# DATASET CONTENT start

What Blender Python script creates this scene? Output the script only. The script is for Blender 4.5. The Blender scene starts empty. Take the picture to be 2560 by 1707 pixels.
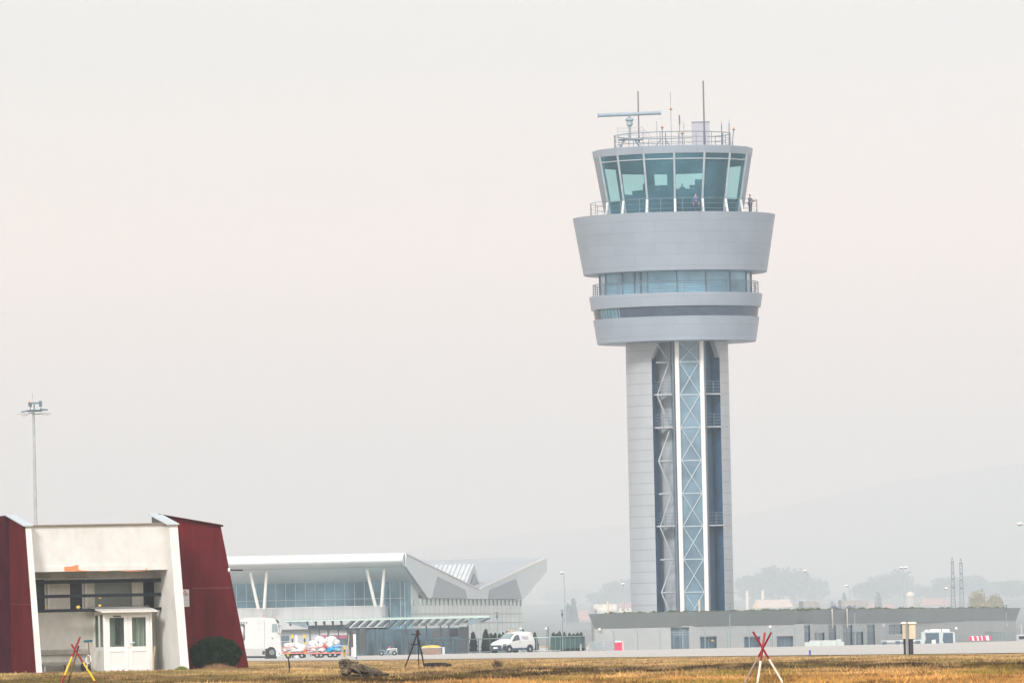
import bpy, math, random
import numpy as np
from mathutils import Vector, Matrix
random.seed(7); rng = np.random.default_rng(7)
S = bpy.context.scene; COL = S.collection
PI = math.pi
# ------------------------------------------------------------------ camera
F = 21333.0; H = 0.70; TH = 0.0215; HY = 1610.0
CT, ST = math.cos(TH), math.sin(TH)
PHI = math.atan((HY - 853.5) * CT / F)
CP, SP = math.cos(PHI), math.sin(PHI)
cam = bpy.data.objects.new('camera', bpy.data.cameras.new('camera')); COL.objects.link(cam)
cam.data.sensor_width = 36; cam.data.lens = 300; cam.data.clip_start = 1; cam.data.clip_end = 30000
fw = Vector((0, CP, SP)); u0 = Vector((0, -SP, CP)); r0 = Vector((1, 0, 0))
rt = r0 * CT - u0 * ST; up = r0 * ST + u0 * CT          # a touch of roll, as in the photo
M = Matrix((rt, up, -fw)).transposed().to_4x4(); M.translation = (0, 0, H)
cam.matrix_world = M; S.camera = cam
def ray(x, y):
    dx, dy = x - 1280, 853.5 - y
    return (fw * F + rt * dx + up * dy)
def at(x, y, d):                                           # pixel of the 2560 px photo -> point at distance d
    v = ray(x, y); return Vector((0, 0, H)) + v * (d / v.y)
def onp(x, y, P, n):
    v = ray(x, y); o = Vector((0, 0, H)); return o + v * ((P - o).dot(n) / v.dot(n))
def X(x, d, y=1590): return at(x, y, d).x
def Z(x, y, d): return at(x, y, d).z
# ------------------------------------------------------------------ materials
MATS = {}
def nt(name):
    m = bpy.data.materials.new(name); m.use_nodes = True; t = m.node_tree
    for n in list(t.nodes): t.nodes.remove(n)
    return m, t, lambda k: t.nodes.new(k), lambda a, b: t.links.new(a, b)
def rgba(c): return (c[0], c[1], c[2], 1)
def sc(c, k): return tuple(min(1, v * k) for v in c)
def mat(name, col, rough=.6, metal=0, var=.12, scale=(1.5, 1.5, 1.5), bump=0, col2=None, detail=5, spec=.4):
    if name in MATS: return MATS[name]
    m, t, N, L = nt(name)
    out = N('ShaderNodeOutputMaterial'); p = N('ShaderNodeBsdfPrincipled'); L(p.outputs[0], out.inputs[0])
    tc = N('ShaderNodeTexCoord'); mp = N('ShaderNodeMapping'); mp.inputs['Scale'].default_value = scale
    no = N('ShaderNodeTexNoise'); no.inputs['Scale'].default_value = 1; no.inputs['Detail'].default_value = detail; no.inputs['Roughness'].default_value = .65
    L(tc.outputs['Object'], mp.inputs[0]); L(mp.outputs[0], no.inputs['Vector'])
    rp = N('ShaderNodeValToRGB'); rp.color_ramp.elements[0].position = .32; rp.color_ramp.elements[1].position = .68
    rp.color_ramp.elements[0].color = rgba(col2 if col2 else sc(col, 1 - var)); rp.color_ramp.elements[1].color = rgba(sc(col, 1 + var) if not col2 else col)
    L(no.outputs['Fac'], rp.inputs[0]); L(rp.outputs[0], p.inputs['Base Color'])
    p.inputs['Roughness'].default_value = rough; p.inputs['Metallic'].default_value = metal; p.inputs['Specular IOR Level'].default_value = spec
    if bump:
        b = N('ShaderNodeBump'); b.inputs['Strength'].default_value = bump; b.inputs['Distance'].default_value = .03
        L(no.outputs['Fac'], b.inputs['Height']); L(b.outputs[0], p.inputs['Normal'])
    MATS[name] = m; return m
def panel(name, col, seam, w, h, mortar=.03, rough=.4, metal=.3, var=.06, offset=.5):
    m, t, N, L = nt(name)
    out = N('ShaderNodeOutputMaterial'); p = N('ShaderNodeBsdfPrincipled'); L(p.outputs[0], out.inputs[0])
    uv = N('ShaderNodeUVMap'); b = N('ShaderNodeTexBrick'); L(uv.outputs[0], b.inputs['Vector'])
    b.offset = offset; b.inputs['Scale'].default_value = 1; b.inputs['Brick Width'].default_value = w; b.inputs['Row Height'].default_value = h
    b.inputs['Mortar Size'].default_value = mortar; b.inputs['Mortar Smooth'].default_value = .3
    b.inputs['Color1'].default_value = rgba(sc(col, 1 - var)); b.inputs['Color2'].default_value = rgba(sc(col, 1 + var)); b.inputs['Mortar'].default_value = rgba(seam)
    tc = N('ShaderNodeTexCoord'); no = N('ShaderNodeTexNoise'); no.inputs['Scale'].default_value = .5; no.inputs['Detail'].default_value = 4
    L(tc.outputs['Object'], no.inputs['Vector'])
    mr = N('ShaderNodeMapRange'); mr.inputs['To Min'].default_value = .86; mr.inputs['To Max'].default_value = 1.12; L(no.outputs['Fac'], mr.inputs['Value'])
    mx = N('ShaderNodeMix'); mx.data_type = 'RGBA'; mx.blend_type = 'MULTIPLY'; mx.inputs[0].default_value = 1
    L(b.outputs['Color'], mx.inputs[6]); L(mr.outputs[0], mx.inputs[7]); L(mx.outputs[2], p.inputs['Base Color'])
    p.inputs['Roughness'].default_value = rough; p.inputs['Metallic'].default_value = metal
    MATS[name] = m; return m
def glass(name, tint, body, see=.5, rough=.05):
    m, t, N, L = nt(name)
    out = N('ShaderNodeOutputMaterial'); tr = N('ShaderNodeBsdfTransparent'); tr.inputs[0].default_value = rgba(tint)
    p = N('ShaderNodeBsdfPrincipled'); p.inputs['Roughness'].default_value = rough; p.inputs['Specular IOR Level'].default_value = .7
    tc = N('ShaderNodeTexCoord'); no = N('ShaderNodeTexNoise'); no.inputs['Scale'].default_value = .35; no.inputs['Detail'].default_value = 3
    L(tc.outputs['Object'], no.inputs['Vector'])
    rp = N('ShaderNodeValToRGB'); rp.color_ramp.elements[0].color = rgba(sc(body, .66)); rp.color_ramp.elements[1].color = rgba(sc(body, 1.3)); rp.color_ramp.elements[0].position = .35; rp.color_ramp.elements[1].position = .65  # mottled body colour imitates uneven reflections in the panes
    L(no.outputs['Fac'], rp.inputs[0]); L(rp.outputs[0], p.inputs['Base Color'])
    mx = N('ShaderNodeMixShader'); mx.inputs[0].default_value = see; L(p.outputs[0], mx.inputs[1]); L(tr.outputs[0], mx.inputs[2]); L(mx.outputs[0], out.inputs[0])
    MATS[name] = m; return m
def attr_mat(name, rough=.9, mul=1.0, sub=0):
    m, t, N, L = nt(name)
    out = N('ShaderNodeOutputMaterial'); p = N('ShaderNodeBsdfPrincipled'); L(p.outputs[0], out.inputs[0])
    a = N('ShaderNodeAttribute'); a.attribute_name = 'tone'; L(a.outputs['Color'], p.inputs['Base Color'])
    p.inputs['Roughness'].default_value = rough; p.inputs['Specular IOR Level'].default_value = .15
    MATS[name] = m; return m
def emit(name, col, s):
    m, t, N, L = nt(name); out = N('ShaderNodeOutputMaterial'); e = N('ShaderNodeEmission'); e.inputs[0].default_value = rgba(col); e.inputs[1].default_value = s; L(e.outputs[0], out.inputs[0]); MATS[name] = m; return m
def foliage(name, c1, c2, scale=.6):
    return mat(name, c2, rough=.85, col2=c1, scale=(scale,) * 3, detail=6, spec=.15)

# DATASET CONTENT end

— WORK TO DO —
Exclude the pictures, and transcribe all of the material exactly.

— THE COMPLETED TASK —
What Blender Python script creates this scene? Output the script only. The script is for Blender 4.5. The Blender scene starts empty. Take the picture to be 2560 by 1707 pixels.
import bpy, math, random
import numpy as np
from mathutils import Vector, Matrix
random.seed(7); rng = np.random.default_rng(7)
S = bpy.context.scene; COL = S.collection
PI = math.pi
# ------------------------------------------------------------------ camera
F = 21333.0; H = 0.70; TH = 0.0215; HY = 1610.0
CT, ST = math.cos(TH), math.sin(TH)
PHI = math.atan((HY - 853.5) * CT / F)
CP, SP = math.cos(PHI), math.sin(PHI)
cam = bpy.data.objects.new('camera', bpy.data.cameras.new('camera')); COL.objects.link(cam)
cam.data.sensor_width = 36; cam.data.lens = 300; cam.data.clip_start = 1; cam.data.clip_end = 30000
fw = Vector((0, CP, SP)); u0 = Vector((0, -SP, CP)); r0 = Vector((1, 0, 0))
rt = r0 * CT - u0 * ST; up = r0 * ST + u0 * CT          # a touch of roll, as in the photo
M = Matrix((rt, up, -fw)).transposed().to_4x4(); M.translation = (0, 0, H)
cam.matrix_world = M; S.camera = cam
def ray(x, y):
    dx, dy = x - 1280, 853.5 - y
    return (fw * F + rt * dx + up * dy)
def at(x, y, d):                                           # pixel of the 2560 px photo -> point at distance d
    v = ray(x, y); return Vector((0, 0, H)) + v * (d / v.y)
def onp(x, y, P, n):
    v = ray(x, y); o = Vector((0, 0, H)); return o + v * ((P - o).dot(n) / v.dot(n))
def X(x, d, y=1590): return at(x, y, d).x
def Z(x, y, d): return at(x, y, d).z
# ------------------------------------------------------------------ materials
MATS = {}
def nt(name):
    m = bpy.data.materials.new(name); m.use_nodes = True; t = m.node_tree
    for n in list(t.nodes): t.nodes.remove(n)
    return m, t, lambda k: t.nodes.new(k), lambda a, b: t.links.new(a, b)
def rgba(c): return (c[0], c[1], c[2], 1)
def sc(c, k): return tuple(min(1, v * k) for v in c)
def mat(name, col, rough=.6, metal=0, var=.12, scale=(1.5, 1.5, 1.5), bump=0, col2=None, detail=5, spec=.4):
    if name in MATS: return MATS[name]
    m, t, N, L = nt(name)
    out = N('ShaderNodeOutputMaterial'); p = N('ShaderNodeBsdfPrincipled'); L(p.outputs[0], out.inputs[0])
    tc = N('ShaderNodeTexCoord'); mp = N('ShaderNodeMapping'); mp.inputs['Scale'].default_value = scale
    no = N('ShaderNodeTexNoise'); no.inputs['Scale'].default_value = 1; no.inputs['Detail'].default_value = detail; no.inputs['Roughness'].default_value = .65
    L(tc.outputs['Object'], mp.inputs[0]); L(mp.outputs[0], no.inputs['Vector'])
    rp = N('ShaderNodeValToRGB'); rp.color_ramp.elements[0].position = .32; rp.color_ramp.elements[1].position = .68
    rp.color_ramp.elements[0].color = rgba(col2 if col2 else sc(col, 1 - var)); rp.color_ramp.elements[1].color = rgba(sc(col, 1 + var) if not col2 else col)
    L(no.outputs['Fac'], rp.inputs[0]); L(rp.outputs[0], p.inputs['Base Color'])
    p.inputs['Roughness'].default_value = rough; p.inputs['Metallic'].default_value = metal; p.inputs['Specular IOR Level'].default_value = spec
    if bump:
        b = N('ShaderNodeBump'); b.inputs['Strength'].default_value = bump; b.inputs['Distance'].default_value = .03
        L(no.outputs['Fac'], b.inputs['Height']); L(b.outputs[0], p.inputs['Normal'])
    MATS[name] = m; return m
def panel(name, col, seam, w, h, mortar=.03, rough=.4, metal=.3, var=.06, offset=.5):
    m, t, N, L = nt(name)
    out = N('ShaderNodeOutputMaterial'); p = N('ShaderNodeBsdfPrincipled'); L(p.outputs[0], out.inputs[0])
    uv = N('ShaderNodeUVMap'); b = N('ShaderNodeTexBrick'); L(uv.outputs[0], b.inputs['Vector'])
    b.offset = offset; b.inputs['Scale'].default_value = 1; b.inputs['Brick Width'].default_value = w; b.inputs['Row Height'].default_value = h
    b.inputs['Mortar Size'].default_value = mortar; b.inputs['Mortar Smooth'].default_value = .3
    b.inputs['Color1'].default_value = rgba(sc(col, 1 - var)); b.inputs['Color2'].default_value = rgba(sc(col, 1 + var)); b.inputs['Mortar'].default_value = rgba(seam)
    tc = N('ShaderNodeTexCoord'); no = N('ShaderNodeTexNoise'); no.inputs['Scale'].default_value = .5; no.inputs['Detail'].default_value = 4
    L(tc.outputs['Object'], no.inputs['Vector'])
    mr = N('ShaderNodeMapRange'); mr.inputs['To Min'].default_value = .86; mr.inputs['To Max'].default_value = 1.12; L(no.outputs['Fac'], mr.inputs['Value'])
    mx = N('ShaderNodeMix'); mx.data_type = 'RGBA'; mx.blend_type = 'MULTIPLY'; mx.inputs[0].default_value = 1
    L(b.outputs['Color'], mx.inputs[6]); L(mr.outputs[0], mx.inputs[7]); L(mx.outputs[2], p.inputs['Base Color'])
    p.inputs['Roughness'].default_value = rough; p.inputs['Metallic'].default_value = metal
    MATS[name] = m; return m
def glass(name, tint, body, see=.5, rough=.05):
    m, t, N, L = nt(name)
    out = N('ShaderNodeOutputMaterial'); tr = N('ShaderNodeBsdfTransparent'); tr.inputs[0].default_value = rgba(tint)
    p = N('ShaderNodeBsdfPrincipled'); p.inputs['Roughness'].default_value = rough; p.inputs['Specular IOR Level'].default_value = .7
    tc = N('ShaderNodeTexCoord'); no = N('ShaderNodeTexNoise'); no.inputs['Scale'].default_value = .35; no.inputs['Detail'].default_value = 3
    L(tc.outputs['Object'], no.inputs['Vector'])
    rp = N('ShaderNodeValToRGB'); rp.color_ramp.elements[0].color = rgba(sc(body, .66)); rp.color_ramp.elements[1].color = rgba(sc(body, 1.3)); rp.color_ramp.elements[0].position = .35; rp.color_ramp.elements[1].position = .65  # mottled body colour imitates uneven reflections in the panes
    L(no.outputs['Fac'], rp.inputs[0]); L(rp.outputs[0], p.inputs['Base Color'])
    mx = N('ShaderNodeMixShader'); mx.inputs[0].default_value = see; L(p.outputs[0], mx.inputs[1]); L(tr.outputs[0], mx.inputs[2]); L(mx.outputs[0], out.inputs[0])
    MATS[name] = m; return m
def attr_mat(name, rough=.9, mul=1.0, sub=0):
    m, t, N, L = nt(name)
    out = N('ShaderNodeOutputMaterial'); p = N('ShaderNodeBsdfPrincipled'); L(p.outputs[0], out.inputs[0])
    a = N('ShaderNodeAttribute'); a.attribute_name = 'tone'; L(a.outputs['Color'], p.inputs['Base Color'])
    p.inputs['Roughness'].default_value = rough; p.inputs['Specular IOR Level'].default_value = .15
    MATS[name] = m; return m
def emit(name, col, s):
    m, t, N, L = nt(name); out = N('ShaderNodeOutputMaterial'); e = N('ShaderNodeEmission'); e.inputs[0].default_value = rgba(col); e.inputs[1].default_value = s; L(e.outputs[0], out.inputs[0]); MATS[name] = m; return m
def foliage(name, c1, c2, scale=.6):
    return mat(name, c2, rough=.85, col2=c1, scale=(scale,) * 3, detail=6, spec=.15)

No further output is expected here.